I don't feel the same when wandering in urban or suburban environments as I do when in rural. What humans have put together doesn't make much sense to me. I must continue to possess some sort of subconscious link with the primitive world that has passed, a hunter instinct that remains alive. I've had to work in the city, but haven't had to live in one for more than half my life. Here I am in my spare time driving myself even further from the city life. I often wonder whether I'd be more content if I lived in a very remote part of the country. Maybe if the weather was as good as we have it here on the California coast.

Yesterday afternoon we made it over the summit of the mountains, then down to the shore of the bay to shop for new kitchen cabinets, and a return trip home back up and over the mountains on roads seldom used by anyone. We startled a coyote on one road and stopped to observe him. He froze in his tracks and just watched us for the longest time. Maybe he was expecting us to toss out a ham sandwich or something. What a mangy-looking critter, with half his fur coat missing. Fashion must not be important in his circle of friends.
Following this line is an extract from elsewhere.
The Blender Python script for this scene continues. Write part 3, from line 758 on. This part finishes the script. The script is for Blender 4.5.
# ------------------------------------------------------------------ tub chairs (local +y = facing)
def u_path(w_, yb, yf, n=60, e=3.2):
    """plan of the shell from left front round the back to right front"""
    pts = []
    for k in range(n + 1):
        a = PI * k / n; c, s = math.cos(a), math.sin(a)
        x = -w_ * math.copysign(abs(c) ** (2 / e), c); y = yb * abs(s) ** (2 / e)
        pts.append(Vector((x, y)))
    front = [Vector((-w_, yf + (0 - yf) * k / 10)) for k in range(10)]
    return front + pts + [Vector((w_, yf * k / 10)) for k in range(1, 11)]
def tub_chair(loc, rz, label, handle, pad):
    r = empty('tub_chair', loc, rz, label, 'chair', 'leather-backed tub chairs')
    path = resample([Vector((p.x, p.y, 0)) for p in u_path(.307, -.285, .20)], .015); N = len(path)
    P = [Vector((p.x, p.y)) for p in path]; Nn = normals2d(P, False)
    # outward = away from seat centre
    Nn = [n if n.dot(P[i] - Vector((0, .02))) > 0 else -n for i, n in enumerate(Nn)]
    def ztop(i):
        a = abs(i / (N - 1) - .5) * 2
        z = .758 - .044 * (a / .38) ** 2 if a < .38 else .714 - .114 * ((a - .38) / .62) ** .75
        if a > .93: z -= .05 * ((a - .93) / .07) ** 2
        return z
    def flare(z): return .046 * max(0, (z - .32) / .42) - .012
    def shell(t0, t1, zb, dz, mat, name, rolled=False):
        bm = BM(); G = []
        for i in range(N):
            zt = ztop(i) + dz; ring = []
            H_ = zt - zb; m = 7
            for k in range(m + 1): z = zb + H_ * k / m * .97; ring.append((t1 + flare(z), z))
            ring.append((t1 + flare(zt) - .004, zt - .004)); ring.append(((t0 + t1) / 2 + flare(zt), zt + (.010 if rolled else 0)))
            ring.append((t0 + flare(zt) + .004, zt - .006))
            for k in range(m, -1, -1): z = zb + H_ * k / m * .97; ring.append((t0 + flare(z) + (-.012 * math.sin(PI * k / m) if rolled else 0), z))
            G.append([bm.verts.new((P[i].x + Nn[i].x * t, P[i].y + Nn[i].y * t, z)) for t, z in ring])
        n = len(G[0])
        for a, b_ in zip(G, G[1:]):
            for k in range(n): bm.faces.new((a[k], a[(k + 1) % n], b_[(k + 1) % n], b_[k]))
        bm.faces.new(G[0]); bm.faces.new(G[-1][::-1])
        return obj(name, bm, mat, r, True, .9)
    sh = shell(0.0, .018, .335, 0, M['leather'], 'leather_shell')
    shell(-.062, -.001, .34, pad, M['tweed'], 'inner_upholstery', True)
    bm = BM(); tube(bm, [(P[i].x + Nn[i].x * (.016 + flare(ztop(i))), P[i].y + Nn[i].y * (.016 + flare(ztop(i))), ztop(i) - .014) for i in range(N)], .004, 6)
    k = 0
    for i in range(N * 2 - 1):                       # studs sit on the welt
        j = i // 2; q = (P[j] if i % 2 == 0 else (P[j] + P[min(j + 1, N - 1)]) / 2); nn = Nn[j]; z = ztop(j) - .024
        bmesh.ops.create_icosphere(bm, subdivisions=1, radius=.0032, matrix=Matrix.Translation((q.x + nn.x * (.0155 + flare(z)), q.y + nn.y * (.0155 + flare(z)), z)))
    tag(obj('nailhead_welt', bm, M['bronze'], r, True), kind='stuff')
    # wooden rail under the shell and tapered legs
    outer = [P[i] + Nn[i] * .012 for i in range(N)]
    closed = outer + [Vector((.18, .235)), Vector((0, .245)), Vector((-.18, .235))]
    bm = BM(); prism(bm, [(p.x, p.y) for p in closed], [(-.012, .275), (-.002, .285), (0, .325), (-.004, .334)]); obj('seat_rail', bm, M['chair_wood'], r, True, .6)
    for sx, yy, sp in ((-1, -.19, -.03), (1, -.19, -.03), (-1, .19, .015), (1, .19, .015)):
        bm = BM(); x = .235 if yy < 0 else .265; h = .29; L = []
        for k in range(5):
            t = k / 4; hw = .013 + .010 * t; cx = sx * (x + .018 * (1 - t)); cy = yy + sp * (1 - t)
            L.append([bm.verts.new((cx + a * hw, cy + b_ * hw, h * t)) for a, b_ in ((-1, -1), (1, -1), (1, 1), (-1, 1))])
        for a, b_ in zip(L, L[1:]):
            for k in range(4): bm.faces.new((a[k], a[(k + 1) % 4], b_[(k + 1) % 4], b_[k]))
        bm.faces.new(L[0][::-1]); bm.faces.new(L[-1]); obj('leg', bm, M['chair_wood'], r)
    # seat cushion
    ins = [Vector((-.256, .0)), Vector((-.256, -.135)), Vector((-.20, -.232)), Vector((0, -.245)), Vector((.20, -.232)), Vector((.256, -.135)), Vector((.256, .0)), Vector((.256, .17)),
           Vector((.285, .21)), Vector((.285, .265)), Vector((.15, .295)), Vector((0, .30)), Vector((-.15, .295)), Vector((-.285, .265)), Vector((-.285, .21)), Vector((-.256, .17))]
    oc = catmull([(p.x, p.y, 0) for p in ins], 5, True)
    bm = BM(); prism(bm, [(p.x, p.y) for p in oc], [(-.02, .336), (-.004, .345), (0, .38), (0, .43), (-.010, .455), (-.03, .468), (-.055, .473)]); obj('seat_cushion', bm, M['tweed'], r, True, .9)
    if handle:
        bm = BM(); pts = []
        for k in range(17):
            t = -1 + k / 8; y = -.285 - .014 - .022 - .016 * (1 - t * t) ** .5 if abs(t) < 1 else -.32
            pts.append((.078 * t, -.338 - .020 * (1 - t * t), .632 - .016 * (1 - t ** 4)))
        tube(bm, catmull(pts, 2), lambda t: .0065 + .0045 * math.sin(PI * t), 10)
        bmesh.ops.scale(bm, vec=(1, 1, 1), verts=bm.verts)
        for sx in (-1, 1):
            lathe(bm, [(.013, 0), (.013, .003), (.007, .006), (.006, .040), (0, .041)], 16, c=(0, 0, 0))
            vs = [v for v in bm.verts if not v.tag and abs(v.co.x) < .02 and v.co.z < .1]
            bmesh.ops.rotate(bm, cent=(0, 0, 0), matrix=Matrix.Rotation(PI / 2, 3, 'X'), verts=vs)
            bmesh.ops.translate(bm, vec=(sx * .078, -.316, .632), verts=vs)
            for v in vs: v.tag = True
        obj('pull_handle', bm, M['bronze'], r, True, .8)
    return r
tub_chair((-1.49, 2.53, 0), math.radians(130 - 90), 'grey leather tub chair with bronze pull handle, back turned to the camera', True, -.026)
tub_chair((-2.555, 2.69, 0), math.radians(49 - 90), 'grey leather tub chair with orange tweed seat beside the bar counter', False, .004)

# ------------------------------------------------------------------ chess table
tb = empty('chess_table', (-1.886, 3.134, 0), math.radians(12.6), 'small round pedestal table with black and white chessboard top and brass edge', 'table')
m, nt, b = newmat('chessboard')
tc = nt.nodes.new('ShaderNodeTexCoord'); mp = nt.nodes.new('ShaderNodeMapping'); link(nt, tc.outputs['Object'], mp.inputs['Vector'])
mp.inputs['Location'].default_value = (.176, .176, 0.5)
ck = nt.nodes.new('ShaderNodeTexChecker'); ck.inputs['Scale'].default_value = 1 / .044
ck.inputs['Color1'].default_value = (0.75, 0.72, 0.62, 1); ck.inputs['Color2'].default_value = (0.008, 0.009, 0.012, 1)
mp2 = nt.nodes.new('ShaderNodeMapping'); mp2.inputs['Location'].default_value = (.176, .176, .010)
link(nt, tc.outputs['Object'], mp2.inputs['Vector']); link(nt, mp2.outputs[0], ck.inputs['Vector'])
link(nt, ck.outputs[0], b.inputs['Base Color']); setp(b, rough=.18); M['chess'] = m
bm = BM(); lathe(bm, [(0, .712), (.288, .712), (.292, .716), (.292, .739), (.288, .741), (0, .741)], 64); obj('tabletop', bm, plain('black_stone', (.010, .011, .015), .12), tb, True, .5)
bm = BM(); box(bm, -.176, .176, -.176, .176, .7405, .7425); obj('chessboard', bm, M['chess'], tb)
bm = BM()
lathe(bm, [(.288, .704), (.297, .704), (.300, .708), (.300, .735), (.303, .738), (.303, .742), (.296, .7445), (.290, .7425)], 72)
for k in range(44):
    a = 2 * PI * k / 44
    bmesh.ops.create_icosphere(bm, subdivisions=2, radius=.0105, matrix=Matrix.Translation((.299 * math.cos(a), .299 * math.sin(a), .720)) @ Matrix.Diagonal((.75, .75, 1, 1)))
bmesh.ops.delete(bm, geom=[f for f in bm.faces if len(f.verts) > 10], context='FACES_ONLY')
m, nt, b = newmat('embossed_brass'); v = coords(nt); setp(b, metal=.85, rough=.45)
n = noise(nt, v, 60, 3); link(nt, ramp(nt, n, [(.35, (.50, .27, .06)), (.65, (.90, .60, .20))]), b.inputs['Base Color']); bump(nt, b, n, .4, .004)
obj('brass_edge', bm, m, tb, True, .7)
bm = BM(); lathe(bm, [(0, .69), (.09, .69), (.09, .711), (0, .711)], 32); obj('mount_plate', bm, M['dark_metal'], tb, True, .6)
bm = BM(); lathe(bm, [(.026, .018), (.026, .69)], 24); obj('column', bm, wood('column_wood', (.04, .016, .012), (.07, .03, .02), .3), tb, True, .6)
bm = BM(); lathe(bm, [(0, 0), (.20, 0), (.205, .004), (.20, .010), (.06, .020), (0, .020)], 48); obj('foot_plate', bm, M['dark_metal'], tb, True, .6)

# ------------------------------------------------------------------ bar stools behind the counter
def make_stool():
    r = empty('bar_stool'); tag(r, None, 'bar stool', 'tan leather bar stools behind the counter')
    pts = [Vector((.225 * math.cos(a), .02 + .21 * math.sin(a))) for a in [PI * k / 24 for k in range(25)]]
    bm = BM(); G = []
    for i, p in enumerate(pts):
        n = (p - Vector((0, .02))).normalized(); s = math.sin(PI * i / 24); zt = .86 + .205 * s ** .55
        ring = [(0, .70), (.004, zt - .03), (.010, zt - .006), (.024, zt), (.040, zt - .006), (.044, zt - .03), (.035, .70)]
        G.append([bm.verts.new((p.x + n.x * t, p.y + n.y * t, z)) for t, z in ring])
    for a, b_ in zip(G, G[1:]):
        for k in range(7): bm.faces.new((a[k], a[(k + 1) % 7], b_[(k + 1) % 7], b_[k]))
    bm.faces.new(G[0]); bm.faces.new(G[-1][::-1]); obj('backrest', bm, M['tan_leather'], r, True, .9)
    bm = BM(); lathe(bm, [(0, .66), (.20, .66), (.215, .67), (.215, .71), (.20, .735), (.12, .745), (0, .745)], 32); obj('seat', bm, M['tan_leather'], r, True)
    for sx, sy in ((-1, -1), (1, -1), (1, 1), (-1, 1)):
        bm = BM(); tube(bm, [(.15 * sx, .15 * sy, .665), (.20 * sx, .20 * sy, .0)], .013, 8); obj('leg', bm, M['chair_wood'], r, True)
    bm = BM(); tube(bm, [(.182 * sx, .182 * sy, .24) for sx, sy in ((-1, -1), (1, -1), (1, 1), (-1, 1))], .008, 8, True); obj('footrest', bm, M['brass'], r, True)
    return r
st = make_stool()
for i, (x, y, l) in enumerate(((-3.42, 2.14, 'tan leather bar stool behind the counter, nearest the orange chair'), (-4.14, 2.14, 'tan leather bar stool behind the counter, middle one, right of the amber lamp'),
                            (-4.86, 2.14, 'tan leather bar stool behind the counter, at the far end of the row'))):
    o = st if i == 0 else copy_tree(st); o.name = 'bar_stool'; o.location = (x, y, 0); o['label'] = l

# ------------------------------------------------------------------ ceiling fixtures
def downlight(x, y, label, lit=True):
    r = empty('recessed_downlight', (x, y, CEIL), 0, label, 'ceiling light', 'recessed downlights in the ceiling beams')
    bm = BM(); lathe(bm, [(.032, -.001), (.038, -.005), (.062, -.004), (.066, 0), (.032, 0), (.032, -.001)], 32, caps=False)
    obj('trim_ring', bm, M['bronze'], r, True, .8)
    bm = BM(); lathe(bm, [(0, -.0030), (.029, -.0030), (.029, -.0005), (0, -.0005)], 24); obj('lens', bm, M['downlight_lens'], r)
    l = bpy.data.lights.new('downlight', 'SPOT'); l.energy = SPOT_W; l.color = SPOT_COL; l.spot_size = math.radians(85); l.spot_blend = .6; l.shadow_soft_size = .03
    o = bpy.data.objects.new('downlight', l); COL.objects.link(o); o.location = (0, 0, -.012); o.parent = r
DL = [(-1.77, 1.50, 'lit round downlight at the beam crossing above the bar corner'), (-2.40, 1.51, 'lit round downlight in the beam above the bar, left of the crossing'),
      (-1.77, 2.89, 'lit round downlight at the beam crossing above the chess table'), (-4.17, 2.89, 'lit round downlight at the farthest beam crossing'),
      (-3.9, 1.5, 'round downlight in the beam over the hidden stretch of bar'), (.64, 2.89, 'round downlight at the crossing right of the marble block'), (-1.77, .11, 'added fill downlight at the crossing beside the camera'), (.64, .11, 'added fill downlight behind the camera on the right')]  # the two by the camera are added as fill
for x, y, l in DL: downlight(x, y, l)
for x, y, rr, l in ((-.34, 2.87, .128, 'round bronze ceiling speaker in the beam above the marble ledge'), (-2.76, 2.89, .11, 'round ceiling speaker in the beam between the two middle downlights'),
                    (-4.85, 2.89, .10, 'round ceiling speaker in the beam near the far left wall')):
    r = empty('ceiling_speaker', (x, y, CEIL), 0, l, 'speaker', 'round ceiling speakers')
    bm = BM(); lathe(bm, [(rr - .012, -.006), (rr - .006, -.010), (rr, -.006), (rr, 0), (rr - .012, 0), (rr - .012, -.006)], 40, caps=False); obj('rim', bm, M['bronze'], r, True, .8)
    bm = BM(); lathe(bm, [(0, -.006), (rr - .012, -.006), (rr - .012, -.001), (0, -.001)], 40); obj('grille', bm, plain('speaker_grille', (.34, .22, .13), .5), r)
A coastal marine layer had pushed up the western slope of these mountains and stopped its expansion east when it reached the summit. We pulled off the road several times to witness the soft, golden brown hills become covered in woolen-like blankets of gray and white. The deep canyons between the hills filled with redwood forest also became smothered in fog, but with tree tops sticking out of the fog, and unseen roots below with toes extending into stream beds. Putting the sight into words strips away the majesty. How egotistical of me to think I could describe such a striking view. My wife and I recalled yesterday that when we were teenagers we would drive up to these mountain tops to fly kites and kiss in the wild ocean wind.